Tunisia’s Ennahda Party Says Former Justice Minister ‘Kidnapped’ by Security Forces

Plainclothes officers in Tunisia’s capital on Friday arrested a senior Ennahdha party official, who played a central role in the country’s politics until President Kais Saied took power.

The party condemned the arrest of Noureddine Bhiri, a former justice minister and vice president of the Islamist-inspired Ennahdha, as a “dangerous precedent”.

“Plainclothes officers in two cars arrested Noureddine Bhiri as he was leaving home with his wife” in Tunisia, Samir Dilou, a lawyer and former legislator, told AFP.

Tunisia was the only democracy to emerge from the Arab Spring riots of a decade ago, but civil society groups and opponents of Saied have expressed fear of a pushback to authoritarianism a decade after the revolution that toppled the dictator. Zine El Abidine Ben Ali.

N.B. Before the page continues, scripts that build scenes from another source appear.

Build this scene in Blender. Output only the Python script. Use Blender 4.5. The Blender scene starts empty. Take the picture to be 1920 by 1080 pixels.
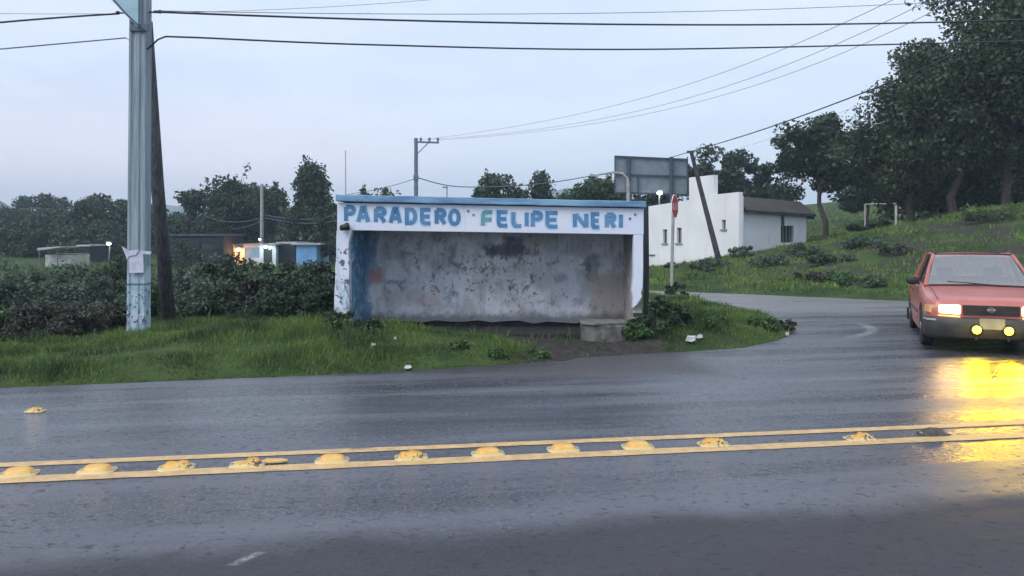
import bpy, math, random
import numpy as np
from mathutils import Vector, Matrix
C = bpy.context.scene.collection
F = 1500.0; HZ = 440.0; CH = 1.7
R = math.radians
def P(px, py, d): return ((px-960)/F*d, d, CH-(py-HZ)/F*d)

# ------------------------------------------------------------------ mesh builder
class MB:
    def __init__(s): s.v = []; s.f = []
    def add(s, v, f):
        n = len(s.v); s.v += [tuple(p) for p in v]; s.f += [tuple(i+n for i in q) for q in f]; return s
    def box(s, c, sz, rz=0, rx=0, ry=0):
        M = Matrix.Rotation(rz,3,'Z') @ Matrix.Rotation(ry,3,'Y') @ Matrix.Rotation(rx,3,'X')
        v = []
        for dx in (-.5,.5):
            for dy in (-.5,.5):
                for dz in (-.5,.5):
                    v.append(Vector(c)+M@Vector((dx*sz[0],dy*sz[1],dz*sz[2])))
        return s.add(v, [(0,1,3,2),(4,6,7,5),(0,4,5,1),(2,3,7,6),(0,2,6,4),(1,5,7,3)])
    def tube(s, pts, rad, n=8, cap=True, flat=1.0):
        pts = [Vector(p) for p in pts]
        if not hasattr(rad,'__len__'): rad = [rad]*len(pts)
        v = []; f = []
        up = None
        for i,p in enumerate(pts):
            t = (pts[min(i+1,len(pts)-1)]-pts[max(i-1,0)]).normalized()
            if up is None:
                a = Vector((0,0,1)) if abs(t.z)<.9 else Vector((0,1,0))
                u = t.cross(a).normalized()
            else: u = (up - t*up.dot(t)).normalized()
            up = u; w = t.cross(u)
            for k in range(n):
                a = 2*math.pi*(k+.5)/n
                v.append(p+u*math.cos(a)*rad[i]+w*math.sin(a)*rad[i]*flat)
        for i in range(len(pts)-1):
            for k in range(n):
                f.append((i*n+k,i*n+(k+1)%n,(i+1)*n+(k+1)%n,(i+1)*n+k))
        if cap:
            f.append(tuple(range(n-1,-1,-1))); f.append(tuple((len(pts)-1)*n+k for k in range(n)))
        return s.add(v,f)
    def prism(s, poly, y0, y1, axis='y'):
        n = len(poly)
        if axis=='y': v = [(x,y0,z) for x,z in poly]+[(x,y1,z) for x,z in poly]
        elif axis=='x': v = [(y0,x,z) for x,z in poly]+[(y1,x,z) for x,z in poly]
        else: v = [(x,z,y0) for x,z in poly]+[(x,z,y1) for x,z in poly]
        f = [tuple(range(n)), tuple(range(2*n-1,n-1,-1))]
        f += [(i,(i+1)%n+0,(i+1)%n+n,i+n) for i in range(n)]
        return s.add(v,f)
    def lathe(s, prof, c=(0,0,0), n=20, axis='z', sx=1, sy=1):
        v = []; f = []
        for r,h in prof:
            for k in range(n):
                a = 2*math.pi*k/n; x = r*math.cos(a)*sx; y = r*math.sin(a)*sy
                q = (x,y,h) if axis=='z' else ((h,x,y) if axis=='x' else (x,h,y))
                v.append((c[0]+q[0],c[1]+q[1],c[2]+q[2]))
        for i in range(len(prof)-1):
            for k in range(n): f.append((i*n+k,i*n+(k+1)%n,(i+1)*n+(k+1)%n,(i+1)*n+k))
        f.append(tuple(range(n-1,-1,-1))); f.append(tuple((len(prof)-1)*n+k for k in range(n)))
        return s.add(v,f)

def link(name, me, mat, parent=None):
    o = bpy.data.objects.new(name, me); C.objects.link(o)
    if mat: me.materials.append(mat)
    if parent: o.parent = parent
    return o
def recalc(me):
    import bmesh
    bm = bmesh.new(); bm.from_mesh(me); bmesh.ops.recalc_face_normals(bm, faces=bm.faces); bm.to_mesh(me); bm.free()
def obj(name, mb, mat, parent=None, local=False, smooth=False, bevel=0, loc=None):
    v = mb.v
    off = Vector((0,0,0))
    if parent and not local: off = Vector(parent.location) if not parent.parent else Vector(parent.location)+Vector(parent.parent.location)
    if loc is not None: off = Vector(loc)
    me = bpy.data.meshes.new(name); me.from_pydata([tuple(Vector(p)-off) for p in v], [], mb.f); recalc(me)
    if smooth:
        for p in me.polygons: p.use_smooth = True
    o = link(name, me, mat, parent)
    if loc is not None: o.location = loc
    if bevel:
        m = o.modifiers.new('b','BEVEL'); m.width = bevel; m.segments = 2; m.limit_method='ANGLE'
    return o
def fastmesh(name, V, nper, mat, parent=None, off=(0,0,0)):
    """V: (N*nper,3) verts, faces of nper consecutive verts"""
    V = np.asarray(V, dtype=np.float32)-np.asarray(off, dtype=np.float32)
    nf = len(V)//nper
    me = bpy.data.meshes.new(name)
    me.vertices.add(len(V)); me.vertices.foreach_set('co', V.ravel())
    me.loops.add(len(V)); me.loops.foreach_set('vertex_index', np.arange(len(V), dtype=np.int32))
    me.polygons.add(nf); me.polygons.foreach_set('loop_start', np.arange(nf, dtype=np.int32)*nper)
    me.update(calc_edges=True); me.validate()
    return link(name, me, mat, parent)
def tag(o, label, cat, group=None, kind=None):
    if label: o['label'] = label
    if cat: o['category'] = cat
    if group: o['group'] = group
    if kind: o['kind'] = kind
    return o
def empty(name, loc, label, cat, group=None, rz=0):
    o = bpy.data.objects.new(name, None); C.objects.link(o); o.location = loc; o.rotation_euler = (0,0,rz)
    o.empty_display_size = .2
    return tag(o, label, cat, group)

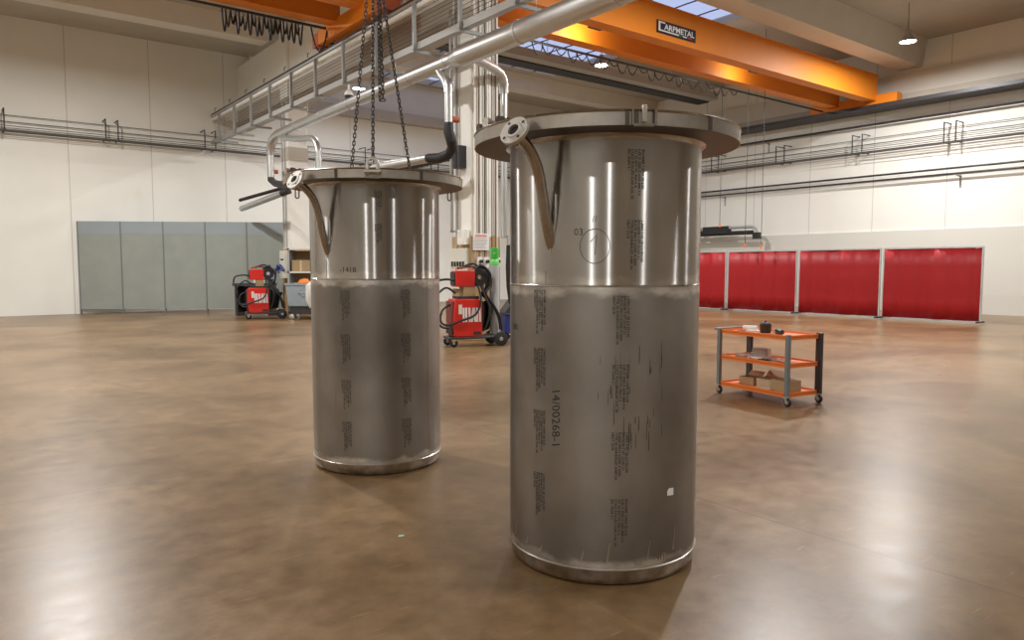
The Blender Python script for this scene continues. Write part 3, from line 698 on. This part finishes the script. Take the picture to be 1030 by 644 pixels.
# shackle on the front lug
c = fl-F2+Vector((0, -.012, .006))
MB().tube([c+Vector((-.030, 0, -.085)), c+Vector((-.036, 0, -.02))]+[c+Vector((-.036*math.cos(t*PI/6), 0, -.02+.036*math.sin(t*PI/6))) for t in range(1, 6)]+[c+Vector((.036, 0, -.02)), c+Vector((.030, 0, -.085))], .012, 10).tube([c+Vector((-.055, -.004, -.07)), c+Vector((.055, -.004, -.07))], .014, 10).build('shackle', M_lug, t2)
hk = empty('crane_hook', tuple(APEX), 0, 'crane hook and wire ropes holding the four chains, above the picture edge', 'hook')
MB().tube([(.05*math.cos(t*PI/8), 0, .0+.06*math.sin(t*PI/8)) for t in range(16)], .014, 10, closed=True).build('master_link', M_chain, hk)
MB().tube([(-.06, 0, .12), (-.05, 0, .07), (0, 0, .045), (.05, 0, .07), (.06, 0, .12), (.03, 0, .18), (0, 0, .22), (0, 0, .32)], [.008, .018, .024, .026, .022, .02, .02, .02], 12).build('hook', M_dkst, hk)
MB().box(-.1, .1, -.07, .07, .3, .62).build('hook_block', M_carto, hk, bevel=.02)
MB().tube([(-.06, 0, .6), (-.06, 0, 5.03)], .007, 6).tube([(.06, 0, .6), (.06, 0, 5.03)], .007, 6).build('wire_rope', M_dark, hk)

# ================================================================== WELDING MACHINES
def wheel(mb, x, y, z, r, w):
    mb.lathe([(0, -w/2), (r*.82, -w/2), (r, -w/2+.008), (r, w/2-.008), (r*.82, w/2), (0, w/2)], 24, (x, y, z), rot=Matrix.Rotation(PI/2, 3, 'X'))
def torch_cable(pts, r=.02, n=8):
    # Catmull-Rom through points
    P = [Vector(p) for p in pts]; P = [P[0]]+P+[P[-1]]; out = []
    for i in range(1, len(P)-2):
        for k in range(6):
            t = k/6; a, b, c, d = P[i-1], P[i], P[i+1], P[i+2]
            out.append(.5*((2*b)+(c-a)*t+(2*a-5*b+4*c-d)*t*t+(3*b-3*c+d-a)*t*t*t))
    out.append(P[-2]); return MB().tube(out, r, n)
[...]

Saied on July 25 removed the Ennahdha-supported government and suspended parliament, presenting himself as the highest interpreter of the constitution.

He later took steps to rule by decree and, in early December, promised to go ahead with reforms of the political system.

>> Thousands of Tunisians demonstrate against the presidential takeover near the suspended parliament

The former law professor announced an 11-week “popular consultation” to produce a “draft of constitutional and other reforms” before a referendum on July 25.

His opponents have denounced a “coup” and warned against what they see as Saied’s desire to settle scores with those he has called “enemies” but never names.

Bhiri was “brutally arrested and taken to an unknown destination,” Dilou said.

The agents also seized the mobile phone of Bhiri’s wife, Saida Akremi, who is a lawyer, it added.

No official source was available to explain the reasons for the arrest.

In a statement, Ennahdha said that Bhiri was being questioned by the authorities and denounced “a kidnapping and a dangerous precedent that marks the entry of the country into a tunnel towards dictatorship.”

Ennahdha was the largest party in the legislature suspended by Saied.

But political rivalries had blocked ministerial appointments and diverted resources to address Tunisia’s growing economic and social problems, prompting many in the country to initially welcome the president’s takeover.

In its statement on Friday, Ennahdha denounced “the liquidation of opponents outside the legal framework.”

A Tunisian court last week sentenced former President Moncef Marzouki, a fierce critic of Saied, to four years in prison in absentia.